На наш взгляд, прием монтирования метафор разных семантических полей используется автором для создания эффекта противоречивого чувства надежды и обреченности, гордости и смиренности. В 4 строфе этот эффект усиливает внутренний диалог с самим собой.
В концовке кольцевой композиции в образе «белого ворона» вновь подчеркивается его символическое переносное значение. Образ последних строк маркирует ФЕ «взять на мушку», «поставить точку». На наш взгляд, этот образ гораздо глубже и связан с понятием точки в казахской мифологии, вернее, «точки внутри круга» — круг в данном тексте — это «свет». В «словаре» С. Кондыбая отмечается: «Точка внутри круга может означать… любое существо, начиная от эмбриона, клетки до зародыша, ребенка, человека, семьи, рода, племени, народа… » [4, c. 22]. Вспомним, что «свет» — это многозначное понятие — мир, энергия, общество.
«Поставить точку» перекликается с фразеологизмом «подойти к последней черте». Но, как известно, в казахской эстетике нет понятия конца: в круговороте жизни и смерти смерть — это начало иной жизни.

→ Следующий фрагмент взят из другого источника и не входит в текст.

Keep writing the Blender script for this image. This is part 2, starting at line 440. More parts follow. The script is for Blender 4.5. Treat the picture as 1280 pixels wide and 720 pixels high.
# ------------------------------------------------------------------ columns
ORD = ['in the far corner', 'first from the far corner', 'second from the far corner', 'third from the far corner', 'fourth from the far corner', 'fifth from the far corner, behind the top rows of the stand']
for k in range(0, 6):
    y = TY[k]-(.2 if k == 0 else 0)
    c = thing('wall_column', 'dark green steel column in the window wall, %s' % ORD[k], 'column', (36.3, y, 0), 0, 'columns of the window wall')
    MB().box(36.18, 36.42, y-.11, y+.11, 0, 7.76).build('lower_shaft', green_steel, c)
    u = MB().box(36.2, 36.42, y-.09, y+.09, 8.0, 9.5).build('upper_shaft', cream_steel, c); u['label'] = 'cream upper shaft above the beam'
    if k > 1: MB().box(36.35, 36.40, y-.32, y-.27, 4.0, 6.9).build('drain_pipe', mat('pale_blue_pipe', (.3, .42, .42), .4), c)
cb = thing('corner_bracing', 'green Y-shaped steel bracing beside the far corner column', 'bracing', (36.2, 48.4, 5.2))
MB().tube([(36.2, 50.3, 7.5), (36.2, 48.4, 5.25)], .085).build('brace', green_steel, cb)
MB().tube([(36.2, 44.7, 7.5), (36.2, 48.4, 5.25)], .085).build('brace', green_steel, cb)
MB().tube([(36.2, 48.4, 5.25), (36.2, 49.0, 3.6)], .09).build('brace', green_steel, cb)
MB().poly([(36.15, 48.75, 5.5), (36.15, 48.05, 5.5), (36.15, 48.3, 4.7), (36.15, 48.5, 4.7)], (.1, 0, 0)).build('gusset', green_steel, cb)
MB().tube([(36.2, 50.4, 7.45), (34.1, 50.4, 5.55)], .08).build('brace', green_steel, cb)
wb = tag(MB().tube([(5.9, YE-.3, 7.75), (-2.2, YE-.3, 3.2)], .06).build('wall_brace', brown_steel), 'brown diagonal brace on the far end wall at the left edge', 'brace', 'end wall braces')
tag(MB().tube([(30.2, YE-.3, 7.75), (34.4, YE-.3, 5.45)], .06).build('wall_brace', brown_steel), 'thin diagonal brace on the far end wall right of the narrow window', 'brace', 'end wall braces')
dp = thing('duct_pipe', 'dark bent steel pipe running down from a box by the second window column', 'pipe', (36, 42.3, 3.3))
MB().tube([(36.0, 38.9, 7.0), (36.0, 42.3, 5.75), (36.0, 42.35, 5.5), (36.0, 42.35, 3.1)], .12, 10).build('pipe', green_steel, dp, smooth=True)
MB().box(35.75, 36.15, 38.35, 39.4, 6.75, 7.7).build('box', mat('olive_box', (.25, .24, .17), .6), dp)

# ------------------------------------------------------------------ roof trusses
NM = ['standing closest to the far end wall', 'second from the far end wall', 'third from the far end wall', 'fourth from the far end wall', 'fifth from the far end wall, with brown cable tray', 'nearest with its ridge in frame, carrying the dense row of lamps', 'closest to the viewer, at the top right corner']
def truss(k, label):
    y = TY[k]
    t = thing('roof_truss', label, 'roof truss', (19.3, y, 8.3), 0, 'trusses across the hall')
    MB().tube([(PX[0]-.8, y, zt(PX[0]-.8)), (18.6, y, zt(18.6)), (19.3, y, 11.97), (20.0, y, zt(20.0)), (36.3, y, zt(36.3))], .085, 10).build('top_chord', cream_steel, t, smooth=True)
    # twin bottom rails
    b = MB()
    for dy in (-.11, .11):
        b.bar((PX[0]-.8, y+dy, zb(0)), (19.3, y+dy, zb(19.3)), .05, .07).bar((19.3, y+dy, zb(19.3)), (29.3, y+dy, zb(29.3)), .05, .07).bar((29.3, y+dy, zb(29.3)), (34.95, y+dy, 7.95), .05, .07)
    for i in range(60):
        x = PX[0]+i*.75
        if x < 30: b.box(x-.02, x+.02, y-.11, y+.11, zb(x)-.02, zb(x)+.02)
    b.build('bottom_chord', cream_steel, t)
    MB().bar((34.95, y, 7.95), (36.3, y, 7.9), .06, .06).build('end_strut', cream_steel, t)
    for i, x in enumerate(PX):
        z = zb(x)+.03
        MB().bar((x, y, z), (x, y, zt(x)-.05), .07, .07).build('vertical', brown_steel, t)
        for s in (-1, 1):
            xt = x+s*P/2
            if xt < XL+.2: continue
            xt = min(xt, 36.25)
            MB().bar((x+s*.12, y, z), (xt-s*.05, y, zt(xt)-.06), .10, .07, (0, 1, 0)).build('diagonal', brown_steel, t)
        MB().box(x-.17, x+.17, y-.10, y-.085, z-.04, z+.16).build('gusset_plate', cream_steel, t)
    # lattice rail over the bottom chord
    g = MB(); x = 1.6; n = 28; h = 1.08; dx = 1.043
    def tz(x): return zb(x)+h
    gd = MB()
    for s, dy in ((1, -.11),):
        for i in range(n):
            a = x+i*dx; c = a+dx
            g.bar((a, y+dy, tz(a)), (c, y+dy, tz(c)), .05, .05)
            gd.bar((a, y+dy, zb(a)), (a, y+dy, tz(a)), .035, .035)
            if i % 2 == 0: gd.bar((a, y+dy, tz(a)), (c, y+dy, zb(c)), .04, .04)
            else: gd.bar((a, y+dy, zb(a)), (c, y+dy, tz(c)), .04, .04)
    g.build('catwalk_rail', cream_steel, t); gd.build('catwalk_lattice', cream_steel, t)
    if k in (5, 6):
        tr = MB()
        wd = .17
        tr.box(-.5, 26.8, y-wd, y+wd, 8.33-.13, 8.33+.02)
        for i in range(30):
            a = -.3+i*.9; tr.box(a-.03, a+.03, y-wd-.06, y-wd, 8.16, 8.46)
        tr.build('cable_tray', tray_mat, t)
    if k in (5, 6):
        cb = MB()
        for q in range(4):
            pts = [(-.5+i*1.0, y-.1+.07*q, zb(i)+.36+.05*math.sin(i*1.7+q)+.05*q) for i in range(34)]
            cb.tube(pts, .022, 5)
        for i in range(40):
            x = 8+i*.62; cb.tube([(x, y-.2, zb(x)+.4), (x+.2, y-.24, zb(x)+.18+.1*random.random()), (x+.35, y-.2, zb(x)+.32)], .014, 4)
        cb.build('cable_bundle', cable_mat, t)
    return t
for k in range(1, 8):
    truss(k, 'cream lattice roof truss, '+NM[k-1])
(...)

Данный текст построен на взаимодействии амбивалентной символики белого и черного. Таким образом, изначально не нагруженная этой символикой фразеологическая единица парадоксально актуализирует ее.
В рассмотренных примерах фразеологическая метафора является «центробежной силой», вокруг которой аккумулируются аллюзивные, ассоциативные связи с традиционными мировыми, библейскими, пушкинскими метафорами, понятиями различных культур. На эти значения «наслаиваются» визуальные планы, кинематографические приемы.
Таким образом, поэт парадоксально акцентирует устойчивое значение фразеологизма — конструкции по определению чрезвычайно устойчивой — но, в то же время, «расшатывает» его. Такое «монтирование» создает эффект обнажения культурных пластов, в каждом тексте порождающих новый индивидуальный смысл.
Список литературы:
- Арсентьева Е.Ф., Семушкина Е.Ю. Особенности создания расширенной фразеологической метафоры в свете когнитивной теории // Когнитивные факторы взаимодействия фразеологии со смежными дисциплинами: сб. науч. тр. по итогам III Междунар. науч. конф. (Белгород, 19—21 марта 2013 г.). Белгород, 2013. — С. 32—35.
- Каирбеков Б. Глагол жить. Алма-Ата: Жазушы, 1982. — 142 с.
- Каирбеков Б. За живой водой. Алма-Ата: Жазушы, 1986. — 134 с.
- Кондыбай С. Казахская мифология: краткий словарь. Алматы: Нурлы Алем, 2005. — 421 с.
- Успенский Б. Поэтика композиции. Спб.: Азбука, 2000. — 352 с.
- Федоров А. Фразеологический словарь русского литературного языка. М.: Астрель, 2008. — 878 с.
- Якобсон Р. Поэзия грамматики и грамматика поэзии // Семиотика. М.: Радуга, 1983. — С. 462—482.